> _Data rows_:
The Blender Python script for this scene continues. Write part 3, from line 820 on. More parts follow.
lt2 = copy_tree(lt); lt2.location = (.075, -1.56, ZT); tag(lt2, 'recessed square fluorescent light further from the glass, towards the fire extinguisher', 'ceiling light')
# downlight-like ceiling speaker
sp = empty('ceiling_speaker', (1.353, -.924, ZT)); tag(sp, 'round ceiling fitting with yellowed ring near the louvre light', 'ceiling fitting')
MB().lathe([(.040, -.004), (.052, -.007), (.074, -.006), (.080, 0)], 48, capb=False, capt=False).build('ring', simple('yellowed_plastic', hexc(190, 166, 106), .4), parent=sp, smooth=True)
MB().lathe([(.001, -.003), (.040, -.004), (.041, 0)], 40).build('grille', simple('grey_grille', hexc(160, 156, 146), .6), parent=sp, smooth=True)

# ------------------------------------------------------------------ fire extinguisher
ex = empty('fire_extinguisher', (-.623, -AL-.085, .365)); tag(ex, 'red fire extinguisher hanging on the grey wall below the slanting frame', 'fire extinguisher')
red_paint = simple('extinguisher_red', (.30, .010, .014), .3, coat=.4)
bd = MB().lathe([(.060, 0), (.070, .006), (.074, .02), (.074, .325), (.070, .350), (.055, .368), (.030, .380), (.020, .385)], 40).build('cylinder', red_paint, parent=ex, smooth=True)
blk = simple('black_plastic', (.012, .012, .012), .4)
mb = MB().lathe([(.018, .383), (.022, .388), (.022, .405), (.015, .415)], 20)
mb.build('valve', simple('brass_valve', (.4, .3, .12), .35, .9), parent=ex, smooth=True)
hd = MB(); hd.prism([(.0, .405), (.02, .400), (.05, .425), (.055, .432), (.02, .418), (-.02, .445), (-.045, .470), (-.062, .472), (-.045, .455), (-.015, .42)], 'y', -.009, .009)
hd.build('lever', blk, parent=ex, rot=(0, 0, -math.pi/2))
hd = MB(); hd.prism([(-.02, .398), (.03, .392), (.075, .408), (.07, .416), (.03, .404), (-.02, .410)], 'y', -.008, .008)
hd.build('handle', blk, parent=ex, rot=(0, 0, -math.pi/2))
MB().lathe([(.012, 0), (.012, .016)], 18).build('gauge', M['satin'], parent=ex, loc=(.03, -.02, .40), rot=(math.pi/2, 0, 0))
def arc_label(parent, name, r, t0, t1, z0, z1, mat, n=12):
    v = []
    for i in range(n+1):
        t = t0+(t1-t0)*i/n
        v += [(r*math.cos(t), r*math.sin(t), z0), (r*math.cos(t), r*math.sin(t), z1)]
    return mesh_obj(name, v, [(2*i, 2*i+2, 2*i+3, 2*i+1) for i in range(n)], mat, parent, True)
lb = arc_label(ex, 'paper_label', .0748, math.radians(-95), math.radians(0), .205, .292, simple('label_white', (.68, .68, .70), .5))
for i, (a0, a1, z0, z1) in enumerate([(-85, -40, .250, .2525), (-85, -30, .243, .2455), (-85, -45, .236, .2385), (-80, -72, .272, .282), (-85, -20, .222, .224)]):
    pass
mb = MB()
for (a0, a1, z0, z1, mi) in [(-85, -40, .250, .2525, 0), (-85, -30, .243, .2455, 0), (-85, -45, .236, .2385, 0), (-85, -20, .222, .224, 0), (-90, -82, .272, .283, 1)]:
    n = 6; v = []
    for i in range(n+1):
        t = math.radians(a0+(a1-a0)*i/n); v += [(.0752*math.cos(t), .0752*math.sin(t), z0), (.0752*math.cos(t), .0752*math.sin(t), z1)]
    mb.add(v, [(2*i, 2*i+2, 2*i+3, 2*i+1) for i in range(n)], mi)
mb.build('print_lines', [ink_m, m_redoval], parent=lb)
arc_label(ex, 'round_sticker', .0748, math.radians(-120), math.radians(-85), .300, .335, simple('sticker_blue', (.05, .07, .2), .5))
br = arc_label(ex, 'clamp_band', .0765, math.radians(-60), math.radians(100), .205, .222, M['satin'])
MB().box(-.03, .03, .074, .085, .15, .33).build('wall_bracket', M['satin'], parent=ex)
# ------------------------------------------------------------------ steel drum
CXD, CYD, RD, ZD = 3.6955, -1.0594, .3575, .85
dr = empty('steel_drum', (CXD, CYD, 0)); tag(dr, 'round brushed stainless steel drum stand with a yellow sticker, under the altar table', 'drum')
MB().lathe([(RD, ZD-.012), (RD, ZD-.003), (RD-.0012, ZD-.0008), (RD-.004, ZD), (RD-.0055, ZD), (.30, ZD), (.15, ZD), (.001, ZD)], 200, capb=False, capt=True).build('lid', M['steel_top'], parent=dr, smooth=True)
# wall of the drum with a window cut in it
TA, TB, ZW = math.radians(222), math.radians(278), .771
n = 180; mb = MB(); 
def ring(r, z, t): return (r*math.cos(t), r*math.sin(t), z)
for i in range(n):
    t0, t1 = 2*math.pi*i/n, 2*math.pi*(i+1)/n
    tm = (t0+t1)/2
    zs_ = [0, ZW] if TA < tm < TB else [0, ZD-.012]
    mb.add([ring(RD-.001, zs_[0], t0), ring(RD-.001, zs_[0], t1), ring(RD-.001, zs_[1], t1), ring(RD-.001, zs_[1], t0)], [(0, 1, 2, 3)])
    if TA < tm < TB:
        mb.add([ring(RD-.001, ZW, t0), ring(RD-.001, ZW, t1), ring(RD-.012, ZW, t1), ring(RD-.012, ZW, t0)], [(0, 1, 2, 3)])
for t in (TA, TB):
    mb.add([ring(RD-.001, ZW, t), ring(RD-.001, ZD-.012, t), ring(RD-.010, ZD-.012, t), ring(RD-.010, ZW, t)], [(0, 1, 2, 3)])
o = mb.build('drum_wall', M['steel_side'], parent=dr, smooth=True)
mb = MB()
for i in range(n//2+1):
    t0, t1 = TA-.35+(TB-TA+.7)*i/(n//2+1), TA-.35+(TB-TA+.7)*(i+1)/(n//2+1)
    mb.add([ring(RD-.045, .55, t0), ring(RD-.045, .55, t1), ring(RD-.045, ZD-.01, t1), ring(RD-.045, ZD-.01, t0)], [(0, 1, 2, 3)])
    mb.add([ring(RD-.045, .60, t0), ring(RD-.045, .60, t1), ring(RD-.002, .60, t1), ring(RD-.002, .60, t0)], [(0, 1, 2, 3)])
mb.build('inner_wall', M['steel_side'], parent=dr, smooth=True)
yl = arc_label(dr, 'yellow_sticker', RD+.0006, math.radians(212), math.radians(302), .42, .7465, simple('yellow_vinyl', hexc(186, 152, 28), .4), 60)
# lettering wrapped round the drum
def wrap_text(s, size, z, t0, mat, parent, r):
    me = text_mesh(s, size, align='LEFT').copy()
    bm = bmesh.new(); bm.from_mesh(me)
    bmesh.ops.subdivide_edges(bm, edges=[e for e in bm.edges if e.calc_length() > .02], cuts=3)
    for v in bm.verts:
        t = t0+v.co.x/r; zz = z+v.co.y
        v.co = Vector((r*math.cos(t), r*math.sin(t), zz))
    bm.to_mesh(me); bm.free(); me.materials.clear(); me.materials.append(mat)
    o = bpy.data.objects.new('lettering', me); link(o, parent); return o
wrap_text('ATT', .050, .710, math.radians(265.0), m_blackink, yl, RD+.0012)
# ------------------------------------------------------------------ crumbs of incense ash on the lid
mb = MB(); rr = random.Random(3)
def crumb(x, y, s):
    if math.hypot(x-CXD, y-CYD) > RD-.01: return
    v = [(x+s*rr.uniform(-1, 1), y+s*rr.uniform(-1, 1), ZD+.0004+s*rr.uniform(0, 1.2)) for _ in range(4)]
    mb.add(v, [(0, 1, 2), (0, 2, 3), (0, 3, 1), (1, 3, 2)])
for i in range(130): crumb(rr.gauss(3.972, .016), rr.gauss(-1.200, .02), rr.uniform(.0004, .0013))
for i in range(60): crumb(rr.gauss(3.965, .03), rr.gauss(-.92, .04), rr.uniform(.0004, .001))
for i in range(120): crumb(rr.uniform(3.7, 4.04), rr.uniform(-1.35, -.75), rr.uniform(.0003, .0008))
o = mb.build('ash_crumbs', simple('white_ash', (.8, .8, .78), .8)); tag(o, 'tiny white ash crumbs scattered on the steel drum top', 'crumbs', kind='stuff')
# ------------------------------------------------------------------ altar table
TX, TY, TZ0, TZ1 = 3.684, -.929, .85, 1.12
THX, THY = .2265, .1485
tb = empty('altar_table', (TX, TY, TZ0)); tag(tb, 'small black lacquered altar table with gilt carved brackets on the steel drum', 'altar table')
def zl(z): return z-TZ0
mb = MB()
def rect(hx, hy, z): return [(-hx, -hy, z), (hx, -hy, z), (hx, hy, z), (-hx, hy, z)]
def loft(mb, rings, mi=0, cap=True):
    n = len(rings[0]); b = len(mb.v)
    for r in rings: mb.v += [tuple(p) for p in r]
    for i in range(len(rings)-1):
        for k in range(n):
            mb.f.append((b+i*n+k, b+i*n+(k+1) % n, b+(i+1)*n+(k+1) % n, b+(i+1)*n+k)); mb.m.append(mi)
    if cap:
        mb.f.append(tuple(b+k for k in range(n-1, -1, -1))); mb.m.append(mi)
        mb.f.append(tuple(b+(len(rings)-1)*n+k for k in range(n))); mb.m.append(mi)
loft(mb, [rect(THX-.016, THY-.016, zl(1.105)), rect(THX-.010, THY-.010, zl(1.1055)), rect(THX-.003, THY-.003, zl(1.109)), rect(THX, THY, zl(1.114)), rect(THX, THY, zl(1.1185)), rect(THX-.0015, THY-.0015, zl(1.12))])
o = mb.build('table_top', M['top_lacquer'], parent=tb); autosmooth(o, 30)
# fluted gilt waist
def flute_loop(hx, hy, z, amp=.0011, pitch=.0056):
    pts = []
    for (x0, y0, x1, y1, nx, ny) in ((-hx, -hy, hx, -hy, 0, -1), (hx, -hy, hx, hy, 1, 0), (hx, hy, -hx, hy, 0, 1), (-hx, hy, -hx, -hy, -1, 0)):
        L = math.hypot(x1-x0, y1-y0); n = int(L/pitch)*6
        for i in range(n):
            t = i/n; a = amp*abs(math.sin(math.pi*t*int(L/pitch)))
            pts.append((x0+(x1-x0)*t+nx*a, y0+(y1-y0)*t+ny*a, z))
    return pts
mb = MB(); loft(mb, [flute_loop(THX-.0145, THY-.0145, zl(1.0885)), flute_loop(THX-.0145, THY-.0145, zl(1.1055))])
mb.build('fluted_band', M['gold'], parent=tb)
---
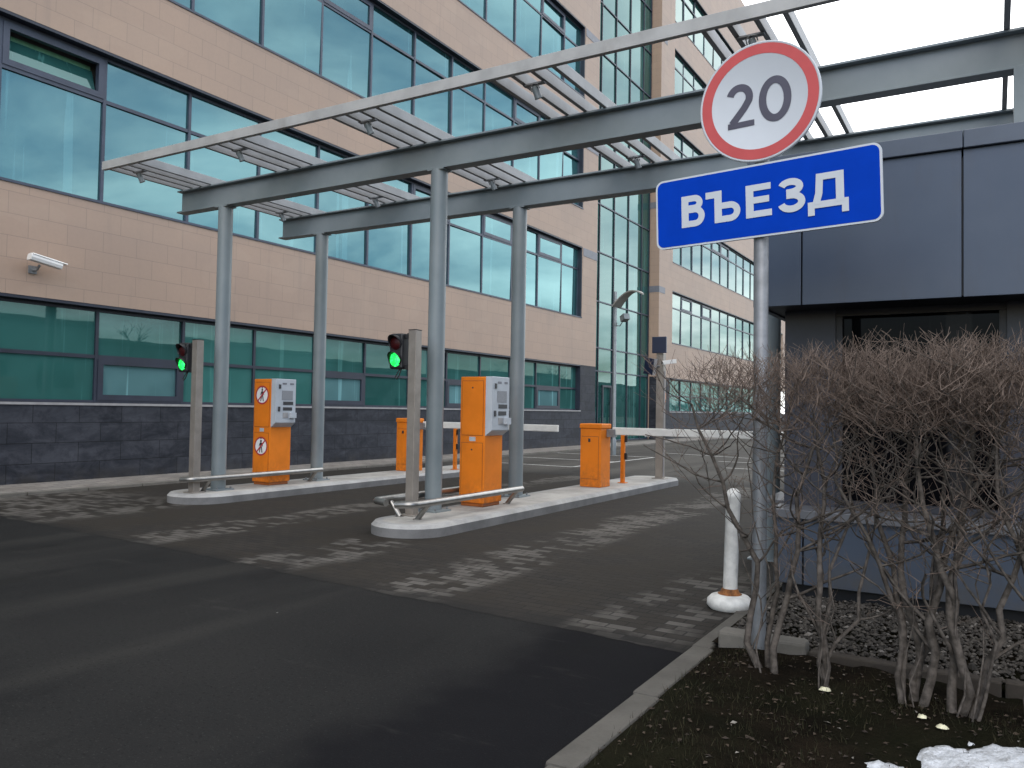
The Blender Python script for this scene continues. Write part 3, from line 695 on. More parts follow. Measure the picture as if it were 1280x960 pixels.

> _Exercise directions_:
Only the lines from the one holding "820 on. More parts follow." through the one holding "146), .6), parent=sp, smooth=True)" are wanted; retype them exactly.

> _Solved exercise_:
The Blender Python script for this scene continues. Write part 3, from line 820 on. More parts follow.
lt2 = copy_tree(lt); lt2.location = (.075, -1.56, ZT); tag(lt2, 'recessed square fluorescent light further from the glass, towards the fire extinguisher', 'ceiling light')
# downlight-like ceiling speaker
sp = empty('ceiling_speaker', (1.353, -.924, ZT)); tag(sp, 'round ceiling fitting with yellowed ring near the louvre light', 'ceiling fitting')
MB().lathe([(.040, -.004), (.052, -.007), (.074, -.006), (.080, 0)], 48, capb=False, capt=False).build('ring', simple('yellowed_plastic', hexc(190, 166, 106), .4), parent=sp, smooth=True)
MB().lathe([(.001, -.003), (.040, -.004), (.041, 0)], 40).build('grille', simple('grey_grille', hexc(160, 156, 146), .6), parent=sp, smooth=True)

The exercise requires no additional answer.